There are lots of "icons" written (or PAINTED:p - I always heard it as "written":D) of Western saints published by a company that calls itself "Monastery icons", and they are they are very popular with Catholic bookstores and religious items stores, such as Leaflet Missal. (They include the "Sacred Heart of Jesus icon" which is the second item to appear at this link mentioned below: google.ca/images?um=1&hl=...=&oq=&gs_rfai= - you can always tell that this company produces them because of the characteristic tan background.)
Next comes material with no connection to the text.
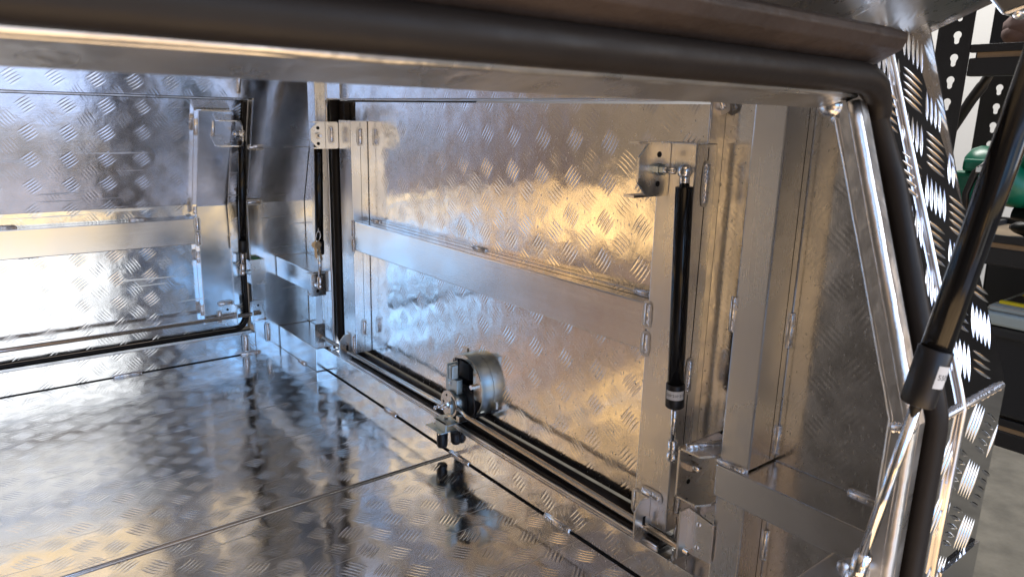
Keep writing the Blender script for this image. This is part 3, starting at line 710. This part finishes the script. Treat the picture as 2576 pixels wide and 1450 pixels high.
def upright_angle(x, y, z0, z1, w, name_parent, tilt=0):
    """slotted angle post with key-hole slots cut through"""
    b = P_('rack_black'); p = .05; n = int((z1-z0)/p)
    def keyhole(yc_, zc, k=28):
        out = []
        for i in range(k):
            an = 2*math.pi*i/k
            # union of a big circle above and a narrower slot below, sampled by direction from between them
            best = 0
            for (oy, oz, rr) in ((0, .005, .0088), (0, -.003, .0060), (0, -.009, .0058)):
                dy, dz = math.cos(an), math.sin(an); bq = dy*(-oy)+dz*(-oz); disc = bq*bq-(oy*oy+oz*oz-rr*rr)
                if disc > 0: best = max(best, -bq+math.sqrt(disc))
            out.append((yc_+best*math.cos(an), zc+best*math.sin(an)))
        return out
    for i in range(n):
        zc = z0+p*(i+.5); yc_ = y+w*.42; hole = keyhole(yc_, zc); k = len(hole); rim = []
        for j in range(k):
            an = 2*math.pi*j/k; dy, dz = math.cos(an), math.sin(an)
            ty = ((y+w-yc_)/dy if dy > 1e-6 else ((y-yc_)/dy if dy < -1e-6 else 9)); tz = (p/2/abs(dz) if abs(dz) > 1e-6 else 9)
            t = min(ty, tz); rim.append((yc_+dy*t, zc+dz*t))
        for j in range(k):
            q_ = [hole[j], rim[j], rim[(j+1) % k], hole[(j+1) % k]]
            b._fin([b.bm.faces.new([b.bm.verts.new((x, a_, c_)) for a_, c_ in q_]), b.bm.faces.new([b.bm.verts.new((x+.002, a_, c_)) for a_, c_ in q_[::-1]]),
                    b.bm.faces.new([b.bm.verts.new(v_) for v_ in ((x, *hole[j]), (x, *hole[(j+1) % k]), (x+.002, *hole[(j+1) % k]), (x+.002, *hole[j]))])])
        for cy_, cz_ in ((y, zc-p/2), (y, zc+p/2), (y+w, zc-p/2), (y+w, zc+p/2)):
            pass
    b.box(x-.0004, x+.0022, y, y+w*.12, z0, z1); b.box(x-.0004, x+.0022, y+w*.86, y+w, z0, z1)
    b.box(x+.0022, x+.04, y+w-.002, y+w, z0, z1)
    return b.build('upright', name_parent)
rk = thing('shelving_rack', (2.0, .5, -.85), 'black slotted steel shelving rack against the pale garage wall', 'shelving')
upright_angle(1.90, .715, -.83, 1.5, .075, rk)
upright_angle(2.30, .745, -.83, 1.5, .075, rk)
for zt in (.828, .405, -.02):
    P_('rack_black').box(1.90, 1.925, .0, .715, zt-.070, zt-.030, bev=.003).box(1.90, 1.915, .0, .715, zt-.018, zt, bev=.002).box(2.30, 2.32, .0, .745, zt-.05, zt).box(1.93, 2.30, .700, .712, zt-.048, zt-.004).build('beam', rk)
    P_('shelf_board').box(1.905, 2.62 if zt < 0 else 2.30, .0, .74 if zt < 0 else .70, zt-.031, zt-.016).build('shelf', rk)
# cloth bundle
b = MB().mat('cloth_mauve')
b.ball((2.02, .585, .872), .075, (1.2, 1.5, .62)).ball((2.0, .50, .872), .07, (1.1, 1.3, .65)).ball((1.97, .60, .915), .03, (1, 3.0, .5)).ball((1.95, .545, .865), .022, (1, 1, 1.2)).ball((2.0, .64, .855), .05, (1, 1, .6))
tag(b.build('cloth_bundle'), 'folded mauve cloth bundle on the top shelf', 'cloth')
# telescopic pole leaning
pl = thing('telescopic_pole', (1.90, .80, .40), 'grey pole with black grip leaning behind the front rack post', 'pole')
P_('pole_grey').tube([(2.09, .925, .40), (2.09, .805, .625)], .0082, 14).build('shaft', pl)
P_('black_plastic').tube([(2.09, .805, .622), (2.09, .800, .632), (2.09, .765, .71), (2.09, .745, .745), (2.09, .742, .752), (2.09, .722, .80)], [.0095, .0120, .013, .0135, .0115, .0105], 16).build('grip', pl)
# green power tool
gt = thing('green_power_tool', (2.0, .62, .385), 'green power tool with black cord on the middle shelf', 'power tool')
b = P_('green_plastic').ball((2.02, .60, .52), .06, (1.2, 1.6, .9), Matrix.Rotation(R(35), 4, 'X')).box(1.96, 2.06, .60, .69, .44, .53, bev=.012).box(1.95, 2.05, .585, .665, .53, .56, bev=.008).ball((2.0, .66, .425), .04, (1, 1.2, .9)).ball((2.05, .52, .56), .055, (1.2, 1.4, .9)); bmesh.ops.translate(b.bm, verts=b.bm.verts, vec=(-.03, .035, .012)); b.build('housing', gt)
cd_ = P_('black_plastic').tube([(1.94, .60, .56), (1.935, .628, .53), (1.935, .640, .48), (1.94, .632, .42), (1.95, .60, .40)], .008, 10).tube([(1.935, .615, .52), (1.93, .62, .46), (1.94, .61, .41)], .007, 10); bmesh.ops.translate(cd_.bm, verts=cd_.bm.verts, vec=(-.03, .035, .012)); cd_.build('cord', gt)
P_('chrome').box(1.895, 1.910, .635, .660, .542, .557, bev=.002).build('clip', gt)
g2 = thing('green_grinder', (2.05, .49, .385), 'bright green and black tool lying on the middle shelf behind the near strut', 'power tool')
P_('green_bright').ball((2.0, .50, .500), .02, (1, 2.4, .8), Matrix.Rotation(R(20), 4, 'X')).ball((2.0, .49, .425), .022, (1, 2, .8)).build('housing', g2)
P_('black_plastic').ball((2.02, .50, .462), .035, (1.2, 2.0, .9)).tube([(2.0, .60, .45), (2.0, .45, .43)], .016, 12).ball((2.05, .53, .41), .03, (1, 3, .8)).build('handle', g2)
# tubs
tb = thing('storage_tub', (2.05, .42, -.02), 'dark storage tub with grey lid and yellow latch below the shelf', 'storage box')
def frust(mb, x0, x1, y0, y1, z0, z1, t):
    vs = [mb.bm.verts.new(p) for p in [(x0+t, y0+t, z0), (x1-t, y0+t, z0), (x1-t, y1-t, z0), (x0+t, y1-t, z0), (x0, y0, z1), (x1, y0, z1), (x1, y1, z1), (x0, y1, z1)]]
    fs = [mb.bm.faces.new([vs[i] for i in q_]) for q_ in ((3, 2, 1, 0), (4, 5, 6, 7), (0, 1, 5, 4), (1, 2, 6, 5), (2, 3, 7, 6), (3, 0, 4, 7))]
    r = bmesh.ops.bevel(mb.bm, geom=list({e for f_ in fs for e in f_.edges}), offset=.012, segments=3, affect='EDGES', profile=.5)
    mb._fin(set(r['faces']) | {f_ for f_ in fs if f_.is_valid}, True)
b = P_('tub_dark'); frust(b, 1.88, 2.26, .02, .585, -.018, .205, .02); b.box(1.875, 2.265, .015, .59, .175, .20, bev=.006); b.build('tub', tb)
b = P_('lid_rim').box(1.870, 2.27, .01, .597, .203, .232, bev=.006); b.mat('lid_grey').box(1.885, 2.255, .025, .582, .232, .246, bev=.005)
for i in range(6): b.box(1.90+i*.06, 1.945+i*.06, .04, .57, .246, .250, bev=.002)
ld = b.build('lid', tb)
P_('latch_yellow').box(1.90, 1.915, .485, .565, .250, .256).box(2.02, 2.035, .485, .555, .250, .256).mat('rack_black').box(1.917, 2.018, .485, .56, .250, .253).build('latch', tb)
cb_ = P_('orange_card').box(2.30, 2.42, .36, .535, -.004, .345, bev=.002).build('cardboard_box'); tag(cb_, 'orange-brown cardboard box in the dark under the middle shelf', 'box')

cr_ = P_('tub_dark'); frust(cr_, 2.31, 2.60, .545, .742, -.004, .352, .008); cr_.box(2.305, 2.605, .540, .7435, .325, .345, bev=.004)  # crate added as a dark back for the shadowy space below the shelf
tag(cr_.build('dark_backing'), 'added dark crate that darkens the space behind the grey lidded tub', 'crate')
This company is affiliated with an organization known as the Gnostic Orthodox Church, and it is really better to use icons from Orthodox or Catholic sources. I am very skeptical of the claims of demon worship going on at the "monastery" where the icons are written/painted, but they are certainly much more influenced by hermetic, gnostic, and Hindu influences than they should be. (Their "bishop" said he didn't need to be ordained because he already had been in a previous life.) As my Eastern Catholic spiritual father phrased it, the "monks" claim to follow the Coptic rite but follow it about as faithfully as Bob Marley followed the Ethiopian rite.

Just a warning.


#14

Icons really only stayed a part of the Western tradition in countries where there was a lot of natural cross-fertilization between the rites because of geographical proximity. I've seen the Our Lady of Perpetual Help icon (a Greek icon originally called the "Theotokos of the Passion") in Polish churches, and you will see a lot of frescoes in Sicily and southern Italy that look like icons (and in fact really are icons - the churches in question were originally of the Byzantine Rite, as was most of Italy). Blessed Fra Angelico is considered an iconographer in the Christian East (including in the Orthodox Church).
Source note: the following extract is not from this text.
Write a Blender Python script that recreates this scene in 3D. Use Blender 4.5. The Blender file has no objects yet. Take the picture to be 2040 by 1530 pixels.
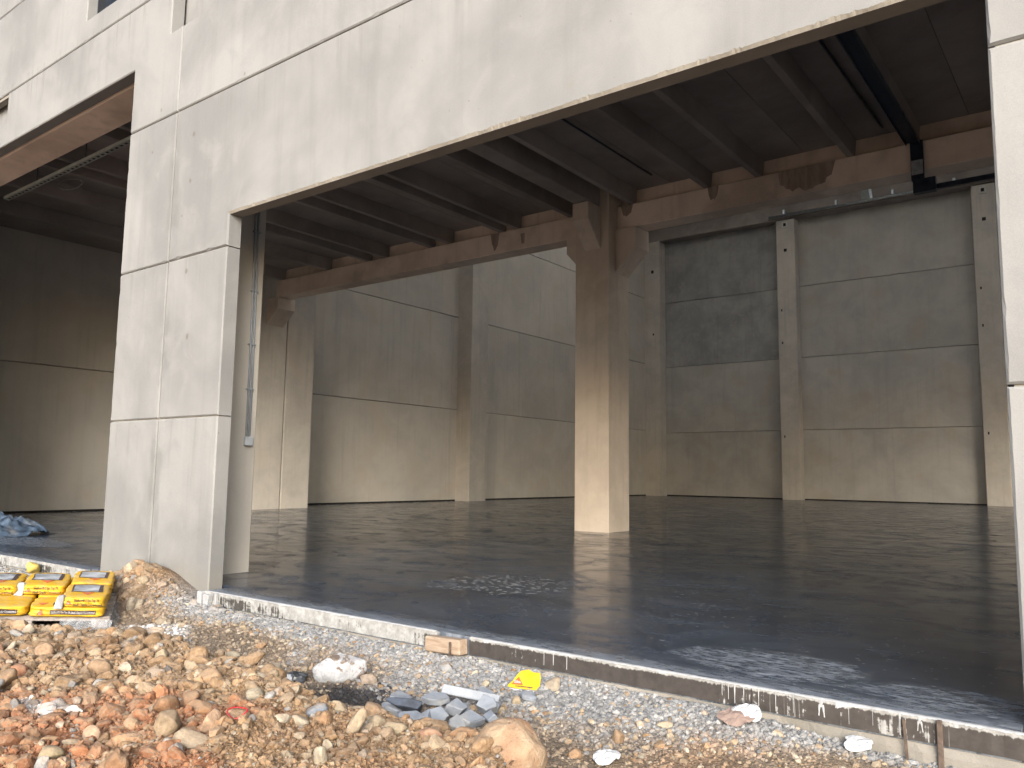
import bpy, bmesh, math, random
import numpy as np
from mathutils import Vector, Matrix

S = bpy.context.scene
COL = S.collection
random.seed(5)

# ------------------------------------------------------------------ camera, sky, sun, exposure
cd = bpy.data.cameras.new('camera')
cam = bpy.data.objects.new('camera', cd)
COL.objects.link(cam)
S.camera = cam
cd.sensor_fit = 'HORIZONTAL'
cd.sensor_width = 36.0
cd.lens = 36.0 * 1588.7 / 2040.0
cd.clip_start = 0.05
cd.clip_end = 2000.0
CR = Vector((0.79658592, 0.60436749, 0.01381369))
CU = Vector((0.05668342, -0.09742231, 0.99362764))
CF = Vector((-0.60186200, 0.79072678, 0.11186286))
m = Matrix((CR, CU, -CF)).transposed().to_4x4()
m.translation = Vector((0.0, -4.3994, 1.1))
cam.matrix_world = m

SUN_EL, SUN_AZ = math.radians(22), math.radians(145)      # azimuth clockwise from north (+y): sun stands in front of the facade, a little right
world = bpy.data.worlds.new('World')
S.world = world
world.use_nodes = True
wn = world.node_tree.nodes; wl = world.node_tree.links
wn.clear()
sky = wn.new('ShaderNodeTexSky'); sky.sky_type = 'NISHITA'; sky.sun_disc = False
sky.sun_elevation = SUN_EL; sky.sun_rotation = SUN_AZ
sky.air_density = 1.0; sky.dust_density = 3.0; sky.ozone_density = 1.0
bg = wn.new('ShaderNodeBackground'); bg.inputs['Strength'].default_value = 0.15
wo = wn.new('ShaderNodeOutputWorld')
wl.new(sky.outputs[0], bg.inputs[0]); wl.new(bg.outputs[0], wo.inputs[0])
sd = bpy.data.lights.new('sun', 'SUN'); sd.energy = 2.4; sd.angle = math.radians(38); sd.color = (0.97, 0.985, 1.0)
sun = bpy.data.objects.new('sun', sd); COL.objects.link(sun)
sv = Vector((math.sin(SUN_AZ) * math.cos(SUN_EL), math.cos(SUN_AZ) * math.cos(SUN_EL), math.sin(SUN_EL)))
sun.rotation_euler = sv.to_track_quat('Z', 'Y').to_euler()
sun.location = sv * 40

S.render.engine = 'CYCLES'
S.view_settings.view_transform = 'Standard'
S.view_settings.look = 'None'
S.view_settings.gamma = 1.0
S.view_settings.use_curve_mapping = False
S.view_settings.exposure = 1.3
cy = S.cycles
cy.max_bounces = 10; cy.diffuse_bounces = 6; cy.glossy_bounces = 4; cy.transmission_bounces = 6
cy.caustics_reflective = True; cy.blur_glossy = 0.4; cy.caustics_refractive = False
cy.sample_clamp_indirect = 6.0
cy.use_denoising = True
try:
    cy.denoiser = 'OPENIMAGEDENOISE'
except Exception:
    pass

# ------------------------------------------------------------------ helpers
def link(o, parent=None):
    COL.objects.link(o)
    if parent is not None:
        o.parent = parent
    return o
def tag(o, label=None, cat=None, group=None, kind=None):
    if label: o['label'] = label
    if cat: o['category'] = cat
    if group: o['group'] = group
    if kind: o['kind'] = kind
    return o
def empty(name, loc=(0, 0, 0), rz=0.0):
    o = bpy.data.objects.new(name, None)
    o.empty_display_size = 0.1
    o.location = loc; o.rotation_euler = (0, 0, rz)
    return link(o)
def mesh_obj(name, verts, faces, mat, parent=None, smooth=False):
    me = bpy.data.meshes.new(name)
    me.from_pydata([tuple(map(float, v)) for v in verts], [], [tuple(map(int, f)) for f in faces])
    me.update()
    if smooth:
        me.polygons.foreach_set('use_smooth', [True] * len(me.polygons))
    if mat is not None:
        me.materials.append(mat)
    return link(bpy.data.objects.new(name, me), parent)
def bm_obj(name, bm, mat, parent=None, smooth=False):
    bmesh.ops.recalc_face_normals(bm, faces=bm.faces)
    me = bpy.data.meshes.new(name); bm.to_mesh(me); bm.free()
    if smooth:
        me.polygons.foreach_set('use_smooth', [True] * len(me.polygons))
    if mat is not None: me.materials.append(mat)
    return link(bpy.data.objects.new(name, me), parent)
def add_box(bm, x0, x1, y0, y1, z0, z1, bev=0.0):
    r = bmesh.ops.create_cube(bm, size=1.0)
    vs = r['verts']
    for v in vs:
        v.co = Vector(((x0 + x1) / 2 + v.co.x * (x1 - x0), (y0 + y1) / 2 + v.co.y * (y1 - y0), (z0 + z1) / 2 + v.co.z * (z1 - z0)))
    if bev > 0:
        es = list({e for v in vs for e in v.link_edges})
        bmesh.ops.bevel(bm, geom=es, offset=bev, segments=1, affect='EDGES', clamp_overlap=True)
def box(name, x0, x1, y0, y1, z0, z1, mat, parent=None, bev=0.0):
    bm = bmesh.new(); add_box(bm, x0, x1, y0, y1, z0, z1, bev)
    return bm_obj(name, bm, mat, parent)
def add_prism(bm, prof, axis, a0, a1, bev=0.0):
    """profile points extruded along an axis; prof = (u, v) in the other two axes (order x<y<z)"""
    def P(u, v, a):
        return {'x': (a, u, v), 'y': (u, a, v), 'z': (u, v, a)}[axis]
    A = [bm.verts.new(P(u, v, a0)) for u, v in prof]
    B = [bm.verts.new(P(u, v, a1)) for u, v in prof]
    n = len(prof); fs = [bm.faces.new(A), bm.faces.new(B[::-1])]
    for i in range(n):
        fs.append(bm.faces.new((A[i], A[(i + 1) % n], B[(i + 1) % n], B[i])))
    bmesh.ops.recalc_face_normals(bm, faces=fs)
    if bev > 0:
        es = list({e for v in A + B for e in v.link_edges})
        bmesh.ops.bevel(bm, geom=es, offset=bev, segments=1, affect='EDGES', clamp_overlap=True)
def prism(name, prof, axis, a0, a1, mat, parent=None, bev=0.0):
    bm = bmesh.new(); add_prism(bm, prof, axis, a0, a1, bev)
    return bm_obj(name, bm, mat, parent)
def add_tube(bm, pts, r, seg=8, closed=False):
    pts = [Vector(p) for p in pts]
    n = len(pts); rings = []
    for i, p in enumerate(pts):
        if closed:
            t = pts[(i + 1) % n] - pts[i - 1]
        else:
            t = pts[min(i + 1, n - 1)] - pts[max(i - 1, 0)]
        t.normalize()
        up = Vector((0, 0, 1)) if abs(t.z) < 0.9 else Vector((1, 0, 0))
        a = t.cross(up).normalized(); b = t.cross(a).normalized()
        rings.append([bm.verts.new(p + (a * math.cos(2 * math.pi * k / seg) + b * math.sin(2 * math.pi * k / seg)) * r) for k in range(seg)])
    rng = range(n) if closed else range(n - 1)
    for i in rng:
        A, B = rings[i], rings[(i + 1) % n]
        for k in range(seg):
            bm.faces.new((A[k], A[(k + 1) % seg], B[(k + 1) % seg], B[k]))
    if not closed:
        bm.faces.new(rings[0]); bm.faces.new(rings[-1][::-1])
def tube(name, pts, r, mat, parent=None, seg=8, closed=False):
    bm = bmesh.new(); add_tube(bm, pts, r, seg, closed)
    return bm_obj(name, bm, mat, parent, smooth=True)

# ------------------------------------------------------------------ node helpers
class NT:
    def __init__(s, name):
        s.m = bpy.data.materials.new(name); s.m.use_nodes = True
        s.t = s.m.node_tree; s.t.nodes.clear()
        s.out = s.t.nodes.new('ShaderNodeOutputMaterial')
        s.b = s.t.nodes.new('ShaderNodeBsdfPrincipled')
        s.t.links.new(s.b.outputs[0], s.out.inputs[0])
        geo = s.t.nodes.new('ShaderNodeNewGeometry')
        s.pos = geo.outputs['Position']; s.nrm = geo.outputs['Normal']
    def put(s, sock, v):
        if isinstance(v, bpy.types.NodeSocket): s.t.links.new(v, sock)
        elif isinstance(v, tuple) and len(v) == 3 and sock.type == 'RGBA': sock.default_value = (*v, 1)
        else: sock.default_value = v
    def math(s, op, a, b=0.0, c=None, clamp=False):
        n = s.t.nodes.new('ShaderNodeMath'); n.operation = op; n.use_clamp = clamp
        s.put(n.inputs[0], a); s.put(n.inputs[1], b)
        if c is not None: s.put(n.inputs[2], c)
        return n.outputs[0]
    def map(s, sc=(1, 1, 1), off=(0, 0, 0), src=None, rot=(0, 0, 0)):
        n = s.t.nodes.new('ShaderNodeMapping')
        s.put(n.inputs['Vector'], src or s.pos)
        s.put(n.inputs['Scale'], sc); s.put(n.inputs['Location'], off); s.put(n.inputs['Rotation'], rot)
        return n.outputs[0]
    def noise(s, vec, scale, detail=4.0, rough=.55, dist=0.0):
        n = s.t.nodes.new('ShaderNodeTexNoise')
        s.put(n.inputs['Vector'], vec); n.inputs['Scale'].default_value = scale
        n.inputs['Detail'].default_value = detail; n.inputs['Roughness'].default_value = rough
        n.inputs['Distortion'].default_value = dist
        return n.outputs[0]
    def voro(s, vec, scale, out='Distance', rnd=1.0):
        n = s.t.nodes.new('ShaderNodeTexVoronoi')
        s.put(n.inputs['Vector'], vec); n.inputs['Scale'].default_value = scale
        n.inputs['Randomness'].default_value = rnd
        return n.outputs[out]
    def rng(s, v, a, b, c=0.0, d=1.0, smooth=True):
        n = s.t.nodes.new('ShaderNodeMapRange')
        n.interpolation_type = 'SMOOTHSTEP' if smooth else 'LINEAR'
        s.put(n.inputs[0], v)
        for i, x in zip((1, 2, 3, 4), (a, b, c, d)): s.put(n.inputs[i], x)
        return n.outputs[0]
    def mix(s, f, a, b, mode='MIX'):
        n = s.t.nodes.new('ShaderNodeMix'); n.data_type = 'RGBA'; n.blend_type = mode
        s.put(n.inputs[0], f); s.put(n.inputs[6], a); s.put(n.inputs[7], b)
        return n.outputs[2]
    def sep(s, v):
        n = s.t.nodes.new('ShaderNodeSeparateXYZ'); s.put(n.inputs[0], v); return n.outputs
    def comb(s, x, y, z):
        n = s.t.nodes.new('ShaderNodeCombineXYZ')
        for i, v in enumerate((x, y, z)): s.put(n.inputs[i], v)
        return n.outputs[0]
    def rand(s):
        return s.t.nodes.new('ShaderNodeObjectInfo').outputs['Random']
    def attr(s, name):
        n = s.t.nodes.new('ShaderNodeAttribute'); n.attribute_name = name; return n.outputs['Color']
    def bump(s, h, strength=.3, dist=.01, nrm=None):
        n = s.t.nodes.new('ShaderNodeBump'); s.put(n.inputs['Height'], h)
        n.inputs['Strength'].default_value = strength; n.inputs['Distance'].default_value = dist
        if nrm is not None: s.put(n.inputs['Normal'], nrm)
        return n.outputs[0]
    def set(s, col=None, rough=None, nrm=None, metal=None, spec=None):
        if col is not None: s.put(s.b.inputs['Base Color'], col)
        if rough is not None: s.put(s.b.inputs['Roughness'], rough)
        if nrm is not None: s.put(s.b.inputs['Normal'], nrm)
        if metal is not None: s.put(s.b.inputs['Metallic'], metal)
        if spec is not None: s.put(s.b.inputs['Specular IOR Level'], spec)
        return s.m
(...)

P.S. as a further caveat from my last post, I would also avoid the "icons" of Fr. McNichols of "St. Andrei Rublev Studio". It is not really compatible with the Christian faith to write an "icon" of a homosexual who was beaten to death after soliciting romantic involvement with someone who turned out to be heterosexual, nor to write an "icon" of Princess Diana, nor to write an "icon" of Al-Hallaj (whatever personal beliefs he or I may happen to have of his sanctity and the circumstances of his martyrdom - he may have offered up his life to "die in the confession of the Cross" as Fr. Massignon claims, but he wasn't baptized and professed Sufism to his death).


#15

Thank you for your replies. I have been trying to find something like my signature but I have been unlucky in that regards. Once again thank you for all your input. Did not know that Eastern traditions do not allow the heart to be painted?!


#16

Fun fact: Bob Marley was baptized into the Ethiopian Orthodox Church before he died. And when he went on tour later in life, it was the Orthodox faith he preached outside of Jamaica. :slight_smile:


#17

Interesting. Didn’t know this!:thumbsup:

(The priest I mentioned was obviously referring to Marley’s Rastafarianism, sans the actual Orthodoxy.)


#18

I found these guys a while back. I don’t know if they are the best or not, but they have one.

monasteryicons.com/product/sacred-heart-icon-548/icons-of-christ


#19

Yes and no.

There are Western images done in the style of iconography but they are not considered canonical.

I have traditional canonical icons and I have non canonical ones.

There is even debate about the canonicity issue at least among Orthodox.

russianicons.wordpress.com/tag/lord-sabaoth/

An icon of St Francis of Assisi is an icon but it’s not canonical.:shrug:

Also there are paintings in Western art that borrow heavily from Eastern iconography.

In some images the only difference is the medium.

Iconography is more than art it’s prayer because as other posters have said the icons are written.

Icons are also windows into heaven.


#20

It’s been rumored that Monatsery Icons are actually ran by a New Age/Pseudo christian monastery, but I could be wrong.

Regardless, it is known that, for Orthodox, “sacred heart” images will automatically render it not an icon, and is one of the points of contention between Catholic and Orthodox.